Le leve che vengono utilizzate per scardinare le resistenze sono quelle consuete, della filantropia e dell’innovazione capace di portare lavoro in tempo di crisi: le Logge di piazza 40 Martiri saranno trasformate in sala convegni, saranno sede di mostre che andranno a benificio di tutta la città, ospiteranno esposizioni internazionali che permetteranno a Gubbio di uscire dal suo provincialismo e alle Logge di assurgere alle vette della «Piramide» del Louvre. Mutatis mutandis, l’architetto Carlo Salucci, a cui è stato dato l’incarico, si sente un piccolo Ieoh Ming Pei, visto che anche lui deve «coprire» lavorando con vetro e acciaio. Ed è proprio su questo punto che si è scatenata la ribellione: si può accettare che la vocazione «naturale» delle logge dei Tiratori di Lana sia quella di essere un centro Congressi, o che si punti sulla fruizione di un bene finora inutilizzato «anche da parte del pubblico», per quanto la proprietà privata resti con tutte le conseguenze, ma che le Logge si debbano chiudere con vetri e acciaio, proprio no. E su questo si stanno scatenando le polemiche che già alla presentazione del progetto, nella sala conferenze dell’Unicredit, hanno fatto sollevare una parte della cittadinanza, che non ci sta a farsi imbonire, contro i grandi prestigiatori che velatamente ricattano con il più apprezzato di tutti i ricatti, quello del lavoro, mentre decantano lo sviluppo (sostenibile o insostenibile per loro nulla importa) turistico, le promettenti ricadute sulla città, le irripetibili iniziative che si potrebbero svolgere in un terrazzo meraviglioso, finora abbandonato alle intemperie e ai piccioni.

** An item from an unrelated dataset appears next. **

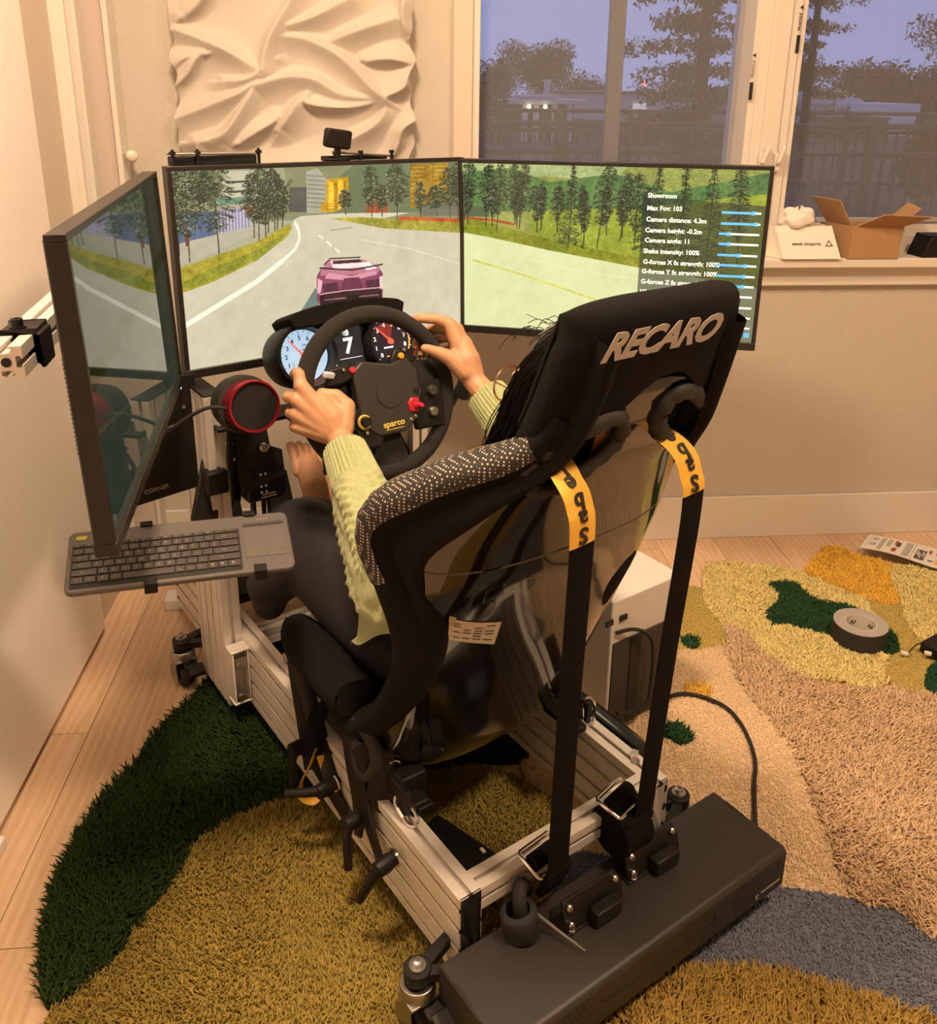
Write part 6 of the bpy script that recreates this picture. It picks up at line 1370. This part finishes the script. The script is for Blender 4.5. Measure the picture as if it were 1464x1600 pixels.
# ---------------- hair, flowing off the head down past the left side of the seat
HAIR = mat('dark_hair', (.010, .0075, .006), .38, spec=.6)
hg = M()
hg.ball(HC+V3((.008, -.004, .016)), (.080, .086, .100), 24)
def strand(a0, b0, off, seed):
    rg = random.Random(seed); st = HC+V3((-.084*math.cos(a0)*math.cos(b0), .085*math.sin(a0)*math.cos(b0)-.012, .016+.10*math.sin(b0)))
    side = 1 if math.cos(a0) >= 0 else -1
    j = lambda s=.008: rg.gauss(0, s*.6)
    p1 = st+V3((-side*(.022+j()), .004+j(), -.03)); p2 = st+V3((-side*(.034+j(.012)), .020+j(.012), -.095-.02*rg.random())); p3 = st+V3((-side*(.042+j(.016)), .055+j(.016), -.175-.03*rg.random())); p4 = st+V3((-side*(.046+j(.02)), .085+j(.02), -.245-.06*rg.random()))
    q_ = spline([st-V3((-side*.01, 0, .0)), p1, p2, p3, p4], 4)
    return [(a, max(b, float(np.interp(c, [.6, .76, .83, .91, 1.0, 1.1], [.125, .075, .045, .01, -.03, -.05]))), c) for a, b, c in q_]
for q in range(1500):
    a0 = random.uniform(-1.25, .55) if q % 5 else math.pi-random.uniform(-1.0, .4); b0 = random.uniform(-.25, 1.5)
    hg.tube(strand(a0, b0, 0, q), [.0010]*8+[.0009]*5+[.0006]*3+[.0003], 3, caps=False)
for q in range(34):                                   # fly-away wisps near the crown
    rg = random.Random(900+q); st = HC+V3((-.05+rg.gauss(0, .02), rg.gauss(0, .03), .120-rg.random()*.03))
    hg.tube(spline([st, st+V3((-.010+rg.gauss(0, .004), rg.gauss(.003, .004), .006+rg.gauss(0, .003))), st+V3((-.024+rg.gauss(0, .006), rg.gauss(.006, .006), -.004+rg.gauss(0, .006)))], 4), [.0006]*8+[.0003], 3, caps=False)
part('hair', hg, HAIR, person, angle=70)
# ---------------- eyes and glasses
for sx_ in (-1, 1):
    part('eye', M().ball(HC+V3((sx_*.031, .076, .008)), .0118, 12), mat('eye_white', (.75, .72, .68), .2), person, angle=60)
gm = mat('gold_wire', (.50, .30, .20), .25, 1); gg = M()
for sx_ in (-1, 1):
    c = HC+V3((sx_*.036, .106, -.002)); gg.tube([c+V3((.030*math.cos(a), -.006*abs(math.cos(a)), .026*math.sin(a))) for a in [2*math.pi*i/28 for i in range(28)]], .0014, 6, closed=True)
    gg.tube([c+V3((sx_*.030, -.008, .010)), HC+V3((sx_*.082, .03, .014)), HC+V3((sx_*.080, -.005, .006))], .0013, 6)
gg.tube([HC+V3((-.007, .108, .004)), HC+V3((0, .112, .007)), HC+V3((.007, .108, .004))], .0013, 6)
part('glasses', gg, gm, person, label='thin gold framed glasses')
# ================================================================== WHITE TOWER CASE BEHIND THE SEAT
t = thing('computer_tower', 'white computer tower standing on the rug behind the racing seat', 'computer', (.69, .36, .01), RIG)
TW = mat('white_case_steel', (.62, .60, .57), .45); tx0, tx1, ty0, ty1 = .610, .815, .320, .740
part('body', M().box(((tx0+tx1)/2, (ty0+ty1)/2, .184), (tx1-tx0, ty1-ty0, .324)), TW, t, .004)
part('front_mesh', M().box(((tx0+tx1)/2, ty0-.002, .135), (tx1-tx0-.012, .004, .215)), mat('dark_grille', (.028, .024, .022), .6), t, .001)
part('side_slot', M().box(((tx0+tx1)/2-.03, ty0-.004, .135), (.030, .004, .215)), INK, t)
for xx in (tx0+.03, tx1-.03):
    for yy in (ty0+.04, ty1-.04): part('foot', M().cyl((xx, yy, .008), (xx, yy, .022), .014), RUBBER, t)
for xx in (.60, .64): part('rear_socket', M().box((xx, ty0-.003, .30), (.02, .004, .012)), INK, t)
pts = [(.620, .316, .270), (.655, .300, .275), (.695, .292, .250), (.712, .290, .20), (.712, .290, .11), (.704, .290, .075), (.67, .292, .065), (.63, .305, .07)]
solo('tower_cable', M().tube(spline(pts, 6), .0042, 8), RUBBER, 'black power cable looping down the back of the white computer tower', 'cable', (.67, .24, .10), RIG)
# small white charger and boxes on the floor under the left monitor
t = thing('white_adapter', 'small white plastic adapter on the floor beside the front of the rig', 'adapter', (-.60, 2.225, 0))
part('body', M().prism(rrect(-.045, -.03, .045, .03, .012, 4), lambda a, b: (-.60+a*.8, 2.225+b, .0), lambda a, b: (-.60+a*.78, 2.225+b*.96, .032)), mat('white_plastic', (.75, .72, .68), .35), t, .004)
part('lead', M().tube(spline([(-.60, 2.25, .02), (-.59, 2.29, .05), (-.57, 2.34, .10), (-.56, 2.40, .2)], 6), .002, 6), mat('white_plastic', (.75, .72, .68), .35), t)
t = thing('small_carton', 'pale flat carton on the floor in the corner behind the door edge', 'box', (-.66, 2.34, 0))
part('carton_body', M().box((-.665, 2.43, .025), (.18, .14, .05)), mat('pale_card', (.70, .62, .52), .7), t, .002)
part('lid', M().box((-.665, 2.43, .054), (.186, .146, .010)), mat('pale_card', (.70, .62, .52), .7), t, .002)
t = thing('cable_box', 'white cable box with black clip on the floor under the left monitor', 'box', (-.46, 2.36, 0))
part('body', M().box((-.46, 2.36, .09), (.15, .14, .18)), mat('white_plastic', (.75, .72, .68), .35), t, .006)
part('clip', M().box((-.50, 2.31, .18), (.04, .06, .02)), BLACK, t, .004)
t = thing('door_stopper', 'white door edge bumper on the floor at the left edge of the photo', 'bumper', (-.78, 1.39, 0))
part('block', M().box((-.750, 1.385, .012), (.022, .035, .024)), mat('white_plastic', (.75, .72, .68), .35), t, .003)
# ================================================================== OUTSIDE
GZ = -.12
structure('ground', M().box((8, 60, GZ-.05), (220, 112, .1)), mat('dusk_ground', (.055, .045, .038), .95, var=.3, vscale=2))
def railing(x0, x1, y0, y1, h, lab, n):
    t = thing('railing', lab, 'railing', (x0, y0, GZ)); A, Bq = V3((x0, y0, 0)), V3((x1, y1, 0)); d = (Bq-A); m = mat('dark_metal', (.035, .034, .036), .6)
    for zz in (h, h-.24, .12): part('rail', M().tube([A+V3((0, 0, zz)), Bq+V3((0, 0, zz))], .028, 6), m, t)
    g = M()
    for i in range(n*7): g.box(A+d*(i/(n*7))+V3((0, 0, (h-.24)/2)), (.018, .018, h-.26))
    part('pickets', g, m, t, kind='stuff')
    for i in range(n+1): part('post', M().box(A+d*(i/n)+V3((0, 0, h/2)), (.07, .07, h)), m, t)
railing(.6, 8.0, 8.3, 8.0, 1.03, 'dark picket railing outside the windows across the yard', 8)
railing(.2, 9.0, 12.3, 12.1, 1.03, 'farther dark picket railing in front of the white buildings', 9)
OFF = mat('offwhite_render', (.50, .49, .50), .8); ROOF = mat('dark_roof', (.10, .10, .11), .8); BRICKM = mat('brown_boards', (.13, .10, .08), .9)
b = thing('garden_pavilion', 'low flat-roofed pavilion with two lit lamps beyond the railings', 'building', (4.0, 26, GZ))
part('roof', M().box((4.05, 26, .90), (2.3, 2.0, .13)).box((3.9, 25.6, 1.02), (1.1, 1.0, .1)), OFF, b, .02)
for xx in (3.55, 3.85, 4.35, 4.75): part('post', M().box((xx, 25.1, .37), (.14, .14, .98)), OFF, b)
part('rear_wall', M().box((4.1, 26.9, .3), (2.2, .15, 1.1)), BRICKM, b)
for xx in (3.63, 4.06): part('lamp', M().ball((xx, 24.9, .78), .055, 10), mat('bulb_glow', (1, .9, .6), .5, emit=(1, .85, .5), estr=7), b, angle=60)
part('chimney', M().cyl((4.2, 25.6, 1.0), (4.2, 25.6, 1.42), .085, n=12).cyl((4.2, 25.6, 1.42), (4.2, 25.6, 1.47), .12, n=12), OFF, b)
b = thing('white_hall', 'plain white flat-roofed building behind the grey window stile', 'building', (7.0, 31, GZ))
part('wall', M().box((7.4, 31, .40), (4.1, 5, 1.40)), OFF, b); part('roof', M().box((7.4, 31, 1.12), (4.2, 5.1, .06)), ROOF, b)
part('plinth', M().prism([(5.3, .40), (9.5, .10), (9.5, -.3), (5.3, -.3)], lambda a, c: (a, 28.3, c), lambda a, c: (a, 28.0, c)), BRICKM, b); part('window', M().box((7.55, 28.48, .72), (.42, .05, .22)), mat('lit_window', (.5, .5, .5), .5, emit=(.35, .36, .38), estr=1), b)
b = thing('white_house', 'white gabled house with bright garage beyond the right window', 'building', (15.3, 30, GZ))
part('wall', M().box((14.6, 32.8, .2), (3.0, 3, 1.2)), OFF, b); part('wall', M().box((16.0, 30.6, .15), (1.9, 2.6, 1.45)), mat('bright_render', (.72, .72, .74), .8), b)
part('roof', M().prism([(-1.6, .80), (1.6, .80), (.9, 1.22), (-.4, 1.30)], lambda a, c: (14.6+a, 31.2, c), lambda a, c: (14.6+a, 34.5, c)), OFF, b)
part('garage_door', M().box((16.1, 29.28, .0), (1.2, .05, .9)), mat('pale_door', (.6, .6, .62), .6), b)
b = thing('brown_shed', 'brown boarded shed in front of the bright garage', 'building', (13.2, 26, GZ))
part('wall', M().box((13.1, 26.4, .15), (1.9, 1.2, .75)), BRICKM, b); part('roof', M().box((13.1, 26.4, .54), (2.0, 1.3, .05)), ROOF, b)
t = thing('light_mast', 'thin mast with a small red light above the white hall', 'mast', (14, 52, GZ))
part('pole', M().cyl((13.96, 52, GZ), (13.96, 52, 1.36), .06), ROOF, t); part('red_light', M().ball((13.96, 52, 1.42), .16, 10), mat('red_glow', (1, .2, .2), .5, emit=(1, .18, .18), estr=2.5), t, angle=60)
LEAF = mat('dusk_leaves', (.040, .042, .032), .95, var=.35, vscale=3); BARK = mat('dusk_bark', (.04, .034, .03), .95)
def foliage(name, blobs, n, sz, seed, parent, drop=0):
    rg = np.random.default_rng(seed); g = M(); vol = np.array([r[0]*r[2] for _, r in blobs]); cnt = (vol/vol.sum()*n).astype(int)
    for (c, r), m_ in zip(blobs, cnt):
        d = rg.normal(0, 1, (m_, 3)); d /= np.linalg.norm(d, axis=1)[:, None]; p = np.array(c)+d*np.array(r)*(rg.random((m_, 1))**.4)
        for q in p:
            a, bq = rg.normal(0, sz, 3), rg.normal(0, sz, 3); bq[2] -= drop*abs(sz); o = len(g.v)
            g.v += [tuple(q), tuple(q+a), tuple(q+bq)]; g.f.append((o, o+1, o+2)); g.mi.append(0)
    return part(name, g, LEAF, parent, angle=0)
def broad(x, y, h, r, lab, seed, n=2600, cat='tree', gname='broadleaf_tree'):
    t = thing(gname, lab, cat, (x, y, GZ), group='trees beyond the windows'); rg = np.random.default_rng(seed)
    bl = [((x+rg.normal(0, r*.45), y+rg.normal(0, r*.3), h*(.42+.5*rg.random())), (r*.55, r*.5, r*.45)) for _ in range(11)]+[((x, y, h*.45), (r*.8, r*.6, h*.40))]
    foliage('crown', bl, n, max(.028, r*.040), seed, t); part('trunk', M().cyl((x, y, GZ), (x, y, h*.6), r*.09, r*.05, 8), BARK, t); return t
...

Invece: parquet al pavimento, ascensore e passerella che colleghi la struttura alla piazza. 5 metri x 3,20 la misura di ciascun vetro, “ad alta trasparenza, autopulente e antisfondamento” pubblicizzato con il linguaggio tipico del piazzista. Ma dare «la colpa» alla proprietà in fondo non serve. La responsabilità vera, in tutta questa amarissima vicenda, è della Soprintendenza, che in soli due giorni ha dato il via libera al progetto, quando, come tutti gli eugubini sanno bene, non esiste in città, e a ragione, la possibilità di aprire nemmeno un miserevole lucernaio o di spostare una singola pietra da parte dei privati. Inesplicabile anche il parere favorevole della commissaria prefettizia Maria Luisa D’Alessandro, intervenuta alla guida della città dopo il suicidio del Consiglio Comunale, che si è detta felice del raggiungimento dell’equilibrio di bilancio, grazie alle entrate che il Comune percepirà in seguito a un intervento di tale portata.

«Il progetto è ritenuto valorizzante e non impattante per la città» ha concluso la commissaria, alla quale più di un soggetto politico aveva rivolto la preghiera di demandare una decisione tanto importante agli organi amministrativi una volta eletti.